DATASET EXCERPT:
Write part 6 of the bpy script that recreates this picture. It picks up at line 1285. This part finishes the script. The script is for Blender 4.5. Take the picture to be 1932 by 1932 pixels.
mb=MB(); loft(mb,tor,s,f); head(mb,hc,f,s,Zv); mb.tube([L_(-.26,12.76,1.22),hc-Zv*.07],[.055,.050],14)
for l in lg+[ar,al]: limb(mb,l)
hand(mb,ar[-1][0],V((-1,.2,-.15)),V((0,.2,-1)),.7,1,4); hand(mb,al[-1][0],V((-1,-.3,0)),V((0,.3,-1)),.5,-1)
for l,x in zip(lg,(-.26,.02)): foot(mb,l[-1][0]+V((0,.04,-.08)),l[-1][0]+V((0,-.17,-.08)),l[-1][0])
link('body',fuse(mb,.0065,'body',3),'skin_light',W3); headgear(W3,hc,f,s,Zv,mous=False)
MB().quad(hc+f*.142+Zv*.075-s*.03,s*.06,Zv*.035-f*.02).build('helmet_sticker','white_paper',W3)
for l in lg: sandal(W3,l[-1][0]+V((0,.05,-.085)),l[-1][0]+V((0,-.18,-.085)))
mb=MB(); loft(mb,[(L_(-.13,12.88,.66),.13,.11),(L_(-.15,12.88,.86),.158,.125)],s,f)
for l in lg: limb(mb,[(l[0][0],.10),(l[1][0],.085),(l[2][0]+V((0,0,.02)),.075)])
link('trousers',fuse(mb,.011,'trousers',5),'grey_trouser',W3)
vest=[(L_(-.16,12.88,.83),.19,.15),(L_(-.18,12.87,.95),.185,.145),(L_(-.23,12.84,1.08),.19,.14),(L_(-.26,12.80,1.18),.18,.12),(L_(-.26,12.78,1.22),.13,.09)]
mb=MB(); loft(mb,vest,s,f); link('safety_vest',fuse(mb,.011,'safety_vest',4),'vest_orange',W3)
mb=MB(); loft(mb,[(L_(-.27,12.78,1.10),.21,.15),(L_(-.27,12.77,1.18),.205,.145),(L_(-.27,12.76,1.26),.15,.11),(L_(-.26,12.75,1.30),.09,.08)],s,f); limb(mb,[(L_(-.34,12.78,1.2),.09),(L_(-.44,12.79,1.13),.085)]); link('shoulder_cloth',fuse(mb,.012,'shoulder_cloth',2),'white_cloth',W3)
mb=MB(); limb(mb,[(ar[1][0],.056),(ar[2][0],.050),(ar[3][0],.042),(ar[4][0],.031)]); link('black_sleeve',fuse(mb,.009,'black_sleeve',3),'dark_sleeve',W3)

DIRECTIVE: Reproduce the listing above verbatim, from first line to last.

SOLUTION TO THE PROBLEM:
Write part 6 of the bpy script that recreates this picture. It picks up at line 1285. This part finishes the script. The script is for Blender 4.5. Take the picture to be 1932 by 1932 pixels.
mb=MB(); loft(mb,tor,s,f); head(mb,hc,f,s,Zv); mb.tube([L_(-.26,12.76,1.22),hc-Zv*.07],[.055,.050],14)
for l in lg+[ar,al]: limb(mb,l)
hand(mb,ar[-1][0],V((-1,.2,-.15)),V((0,.2,-1)),.7,1,4); hand(mb,al[-1][0],V((-1,-.3,0)),V((0,.3,-1)),.5,-1)
for l,x in zip(lg,(-.26,.02)): foot(mb,l[-1][0]+V((0,.04,-.08)),l[-1][0]+V((0,-.17,-.08)),l[-1][0])
link('body',fuse(mb,.0065,'body',3),'skin_light',W3); headgear(W3,hc,f,s,Zv,mous=False)
MB().quad(hc+f*.142+Zv*.075-s*.03,s*.06,Zv*.035-f*.02).build('helmet_sticker','white_paper',W3)
for l in lg: sandal(W3,l[-1][0]+V((0,.05,-.085)),l[-1][0]+V((0,-.18,-.085)))
mb=MB(); loft(mb,[(L_(-.13,12.88,.66),.13,.11),(L_(-.15,12.88,.86),.158,.125)],s,f)
for l in lg: limb(mb,[(l[0][0],.10),(l[1][0],.085),(l[2][0]+V((0,0,.02)),.075)])
link('trousers',fuse(mb,.011,'trousers',5),'grey_trouser',W3)
vest=[(L_(-.16,12.88,.83),.19,.15),(L_(-.18,12.87,.95),.185,.145),(L_(-.23,12.84,1.08),.19,.14),(L_(-.26,12.80,1.18),.18,.12),(L_(-.26,12.78,1.22),.13,.09)]
mb=MB(); loft(mb,vest,s,f); link('safety_vest',fuse(mb,.011,'safety_vest',4),'vest_orange',W3)
mb=MB(); loft(mb,[(L_(-.27,12.78,1.10),.21,.15),(L_(-.27,12.77,1.18),.205,.145),(L_(-.27,12.76,1.26),.15,.11),(L_(-.26,12.75,1.30),.09,.08)],s,f); limb(mb,[(L_(-.34,12.78,1.2),.09),(L_(-.44,12.79,1.13),.085)]); link('shoulder_cloth',fuse(mb,.012,'shoulder_cloth',2),'white_cloth',W3)
mb=MB(); limb(mb,[(ar[1][0],.056),(ar[2][0],.050),(ar[3][0],.042),(ar[4][0],.031)]); link('black_sleeve',fuse(mb,.009,'black_sleeve',3),'dark_sleeve',W3)